▶ Problem to work on:
Leave out the pictures, then reproduce the rest of the material exactly.
— Start of Material provided —
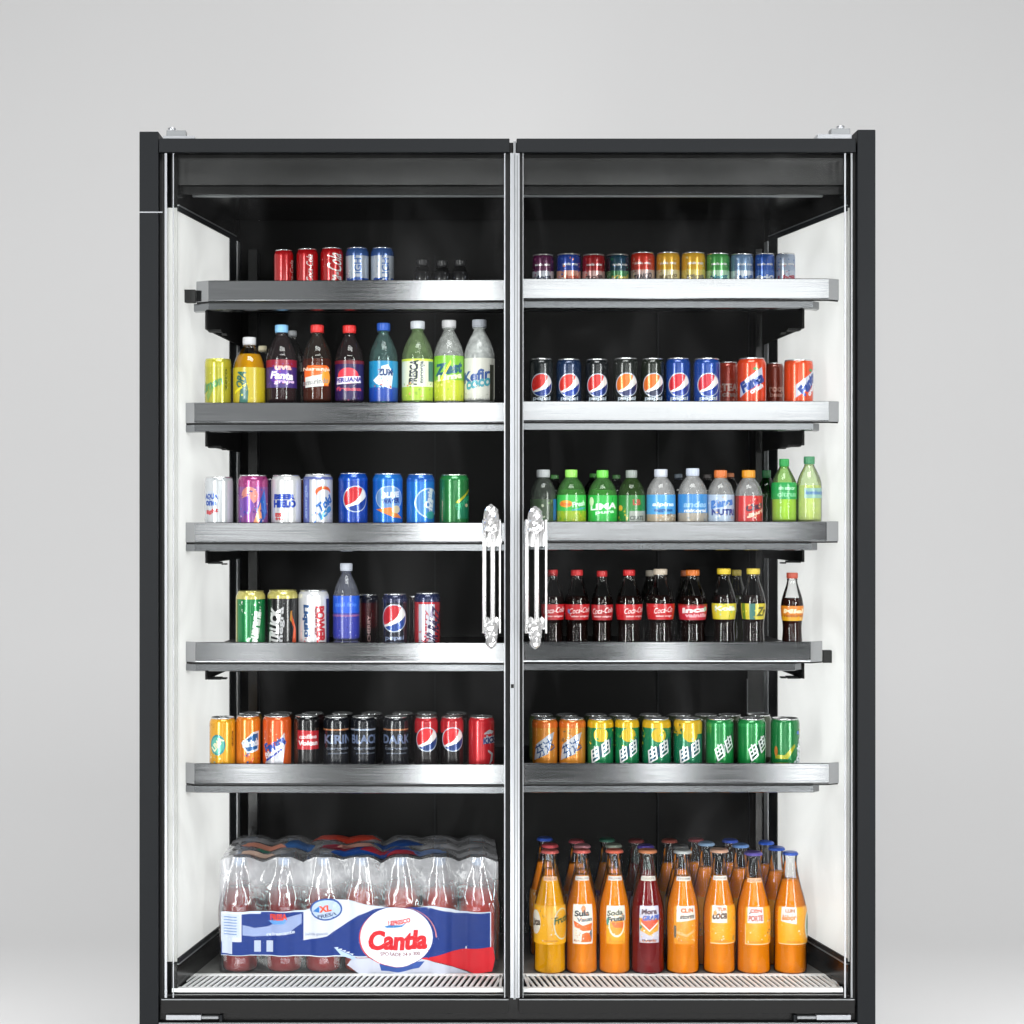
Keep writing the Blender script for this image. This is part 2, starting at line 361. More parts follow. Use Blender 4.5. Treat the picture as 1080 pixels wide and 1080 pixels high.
def bottle(kind, cx, w_, top, y, zb, cap, capw, liq, fill, ops, lab, label, tint='#ffffff', name='plastic_bottle', group='', rot=0, labcol=None, capH=None, neck=None, haze=0, foot=None):
    """lab = (z0, z1) of the printed label as fractions of H, or None; fill = fraction of H"""
    k = S * (D + y) / D; R = w_ * k / 2; H = Z(top, y) - zb
    t = thing(name, label, 'bottle', (X(cx, y), y, zb), group)
    pr = [(r * R, z * H) for r, z in SH[kind]]; pr = rs(pr, 3)
    glass = shell(tint, haze=haze)
    mb = MB(); mb.lathe([(0, .004)] + pr + [(pr[-1][0] - .001, pr[-1][1])], glass, 32); mb.build('bottle_wall', t, -1)
    if liq:
        ins = [(max(r - .0016, .001), z) for r, z in pr if z < fill * H]; ins[0] = (ins[0][0], .0045)
        rf = rad_at(pr, fill * H) - .0016
        l = MB(); l.lathe([(0, .0055)] + ins + [(rf, fill * H), (0, fill * H)], liquid(liq), 28); l.build('drink', t, -1)
    if lab:
        z0, z1 = lab[0] * H, lab[1] * H
        lb = MB(); zz = [z0 + (z1 - z0) * i / 8 for i in range(9)]
        if labcol:
            lb.lathe([(rad_at(pr, z) + .0004, z) for z in zz], paper(labcol), 36)
        pr2 = [(rad_at(pr, z), z) for z in zz]
        wrap(lb, ops, R, H, pr2, rad(rot), paper, .0005, (z0, z1)); lb.build('label', t, -1)
    if neck: 
        nb = MB(); z0, z1 = neck[0] * H, neck[1] * H; zz = [z0 + (z1 - z0) * i / 3 for i in range(4)]; pr3 = [(rad_at(pr, z), z) for z in zz]
        RR = pr3[1][0]; wrap(nb, [('poly', [(-.85, neck[0]), (.85, neck[0]), (.85, neck[1]), (-.85, neck[1])], neck[2]), ('text', neck[4], 0, (neck[0] + neck[1]) / 2, .105, .016, 0, 0, neck[3])], RR, H, pr3, 0, paper, .0004); nb.build('neck_label', t, -1)
    c = MB(); cr = capw * k / 2; nr = pr[-1][0]
    if name == 'glass_bottle' and kind == 'soda':      # crown cap with crimped skirt
        n = 42; hh = .0062; z0 = H - hh
        rings = [(1.0, z0), (1.0, z0 + .0018), (.93, H - .0012), (.80, H), (0, H)]
        for j, (q, z) in enumerate(rings): pass
        vs = []; fs = []
        for j, (q, z) in enumerate(rings[:-1]):
            for i in range(n):
                rr = cr * q * (1 + (.05 if (i % 2 == 0 and j < 2) else 0)); a = 2 * PI * i / n; vs.append((rr * math.sin(a), -rr * math.cos(a), z))
        vs.append((0, 0, H)); top_i = len(vs) - 1
        for j in range(3):
            for i in range(n): fs.append([j * n + i, j * n + (i + 1) % n, (j + 1) * n + (i + 1) % n, (j + 1) * n + i])
        for i in range(n): fs.append([3 * n + i, 3 * n + (i + 1) % n, top_i])
        c.add(vs, fs, P('crown_cap', cap, .3, .5))
        c.build('crown_cap', t, -1)
    else:                                              # ribbed screw cap with tamper ring
        hh = capH * k if capH else .014; z0 = H - hh; n = 48; vs = []; fs = []
        lv = [(1.0, z0 + .0030), (1.0, H - .0018), (.93, H), (0, H)]
        for j in range(3):
            q, z = lv[j]
            for i in range(n):
                rr = cr * q * (1 - (.03 if (i % 2 and j < 2) else 0)); a = 2 * PI * i / n; vs.append((rr * math.sin(a), -rr * math.cos(a), z))
        vs.append((0, 0, H)); ti = len(vs) - 1
        for j in range(2):
            for i in range(n): fs.append([j * n + i, j * n + (i + 1) % n, (j + 1) * n + (i + 1) % n, (j + 1) * n + i])
        for i in range(n): fs.append([2 * n + i, 2 * n + (i + 1) % n, ti])
        cm = P('cap_plastic', cap, .38, 0)
        c.add(vs, fs, cm); c.lathe([(cr * .9, z0 + .0029), (cr * .98, z0 + .0028), (cr * .98, z0), (nr, z0)], cm, 32)
        c.lathe([(nr + .0002, z0 - .004), (cr * .95, z0 - .0028), (cr * .95, z0 - .0018), (nr + .0002, z0 - .0008)], glass, 28)
        c.build('cap', t, -1)
    return t

# ------------------------------------------------------------------ backdrop (sweep of studio paper)
M_PAPER = P('backdrop_paper', '#dadada', .85, 0, spec=.2)
bd = MB(); yb = 3.4; rc = 1.6; path = [(-.5, 0)] + [(yb - rc + rc * math.sin(rad(a)), rc - rc * math.cos(rad(a))) for a in range(0, 91, 5)] + [(yb, 5.5)]
vs = [(x, y, z) for x in (-7, 7) for y, z in path]; n = len(path)
bd.add(vs, [(i, i + 1, n + i + 1, n + i) for i in range(n - 1)], M_PAPER, True)
o = bd.build('backdrop', None, -1); o['kind'] = 'structure'
fl = MB(); fl.add([(-9, -9, -.004), (9, -9, -.004), (9, 6, -.004), (-9, 6, -.004)], [(0, 1, 2, 3)], P('studio_floor', '#2a2a2a', .7, 0, noise=.05, nscale=(2, 2, 2)))
o = fl.build('floor', None, -1); o['kind'] = 'structure'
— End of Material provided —
▶ Solution for this exercise:
Keep writing the Blender script for this image. This is part 2, starting at line 361. More parts follow. Use Blender 4.5. Treat the picture as 1080 pixels wide and 1080 pixels high.
def bottle(kind, cx, w_, top, y, zb, cap, capw, liq, fill, ops, lab, label, tint='#ffffff', name='plastic_bottle', group='', rot=0, labcol=None, capH=None, neck=None, haze=0, foot=None):
    """lab = (z0, z1) of the printed label as fractions of H, or None; fill = fraction of H"""
    k = S * (D + y) / D; R = w_ * k / 2; H = Z(top, y) - zb
    t = thing(name, label, 'bottle', (X(cx, y), y, zb), group)
    pr = [(r * R, z * H) for r, z in SH[kind]]; pr = rs(pr, 3)
    glass = shell(tint, haze=haze)
    mb = MB(); mb.lathe([(0, .004)] + pr + [(pr[-1][0] - .001, pr[-1][1])], glass, 32); mb.build('bottle_wall', t, -1)
    if liq:
        ins = [(max(r - .0016, .001), z) for r, z in pr if z < fill * H]; ins[0] = (ins[0][0], .0045)
        rf = rad_at(pr, fill * H) - .0016
        l = MB(); l.lathe([(0, .0055)] + ins + [(rf, fill * H), (0, fill * H)], liquid(liq), 28); l.build('drink', t, -1)
    if lab:
        z0, z1 = lab[0] * H, lab[1] * H
        lb = MB(); zz = [z0 + (z1 - z0) * i / 8 for i in range(9)]
        if labcol:
            lb.lathe([(rad_at(pr, z) + .0004, z) for z in zz], paper(labcol), 36)
        pr2 = [(rad_at(pr, z), z) for z in zz]
        wrap(lb, ops, R, H, pr2, rad(rot), paper, .0005, (z0, z1)); lb.build('label', t, -1)
    if neck: 
        nb = MB(); z0, z1 = neck[0] * H, neck[1] * H; zz = [z0 + (z1 - z0) * i / 3 for i in range(4)]; pr3 = [(rad_at(pr, z), z) for z in zz]
        RR = pr3[1][0]; wrap(nb, [('poly', [(-.85, neck[0]), (.85, neck[0]), (.85, neck[1]), (-.85, neck[1])], neck[2]), ('text', neck[4], 0, (neck[0] + neck[1]) / 2, .105, .016, 0, 0, neck[3])], RR, H, pr3, 0, paper, .0004); nb.build('neck_label', t, -1)
    c = MB(); cr = capw * k / 2; nr = pr[-1][0]
    if name == 'glass_bottle' and kind == 'soda':      # crown cap with crimped skirt
        n = 42; hh = .0062; z0 = H - hh
        rings = [(1.0, z0), (1.0, z0 + .0018), (.93, H - .0012), (.80, H), (0, H)]
        for j, (q, z) in enumerate(rings): pass
        vs = []; fs = []
        for j, (q, z) in enumerate(rings[:-1]):
            for i in range(n):
                rr = cr * q * (1 + (.05 if (i % 2 == 0 and j < 2) else 0)); a = 2 * PI * i / n; vs.append((rr * math.sin(a), -rr * math.cos(a), z))
        vs.append((0, 0, H)); top_i = len(vs) - 1
        for j in range(3):
            for i in range(n): fs.append([j * n + i, j * n + (i + 1) % n, (j + 1) * n + (i + 1) % n, (j + 1) * n + i])
        for i in range(n): fs.append([3 * n + i, 3 * n + (i + 1) % n, top_i])
        c.add(vs, fs, P('crown_cap', cap, .3, .5))
        c.build('crown_cap', t, -1)
    else:                                              # ribbed screw cap with tamper ring
        hh = capH * k if capH else .014; z0 = H - hh; n = 48; vs = []; fs = []
        lv = [(1.0, z0 + .0030), (1.0, H - .0018), (.93, H), (0, H)]
        for j in range(3):
            q, z = lv[j]
            for i in range(n):
                rr = cr * q * (1 - (.03 if (i % 2 and j < 2) else 0)); a = 2 * PI * i / n; vs.append((rr * math.sin(a), -rr * math.cos(a), z))
        vs.append((0, 0, H)); ti = len(vs) - 1
        for j in range(2):
            for i in range(n): fs.append([j * n + i, j * n + (i + 1) % n, (j + 1) * n + (i + 1) % n, (j + 1) * n + i])
        for i in range(n): fs.append([2 * n + i, 2 * n + (i + 1) % n, ti])
        cm = P('cap_plastic', cap, .38, 0)
        c.add(vs, fs, cm); c.lathe([(cr * .9, z0 + .0029), (cr * .98, z0 + .0028), (cr * .98, z0), (nr, z0)], cm, 32)
        c.lathe([(nr + .0002, z0 - .004), (cr * .95, z0 - .0028), (cr * .95, z0 - .0018), (nr + .0002, z0 - .0008)], glass, 28)
        c.build('cap', t, -1)
    return t

# ------------------------------------------------------------------ backdrop (sweep of studio paper)
M_PAPER = P('backdrop_paper', '#dadada', .85, 0, spec=.2)
bd = MB(); yb = 3.4; rc = 1.6; path = [(-.5, 0)] + [(yb - rc + rc * math.sin(rad(a)), rc - rc * math.cos(rad(a))) for a in range(0, 91, 5)] + [(yb, 5.5)]
vs = [(x, y, z) for x in (-7, 7) for y, z in path]; n = len(path)
bd.add(vs, [(i, i + 1, n + i + 1, n + i) for i in range(n - 1)], M_PAPER, True)
o = bd.build('backdrop', None, -1); o['kind'] = 'structure'
fl = MB(); fl.add([(-9, -9, -.004), (9, -9, -.004), (9, 6, -.004), (-9, 6, -.004)], [(0, 1, 2, 3)], P('studio_floor', '#2a2a2a', .7, 0, noise=.05, nscale=(2, 2, 2)))
o = fl.build('floor', None, -1); o['kind'] = 'structure'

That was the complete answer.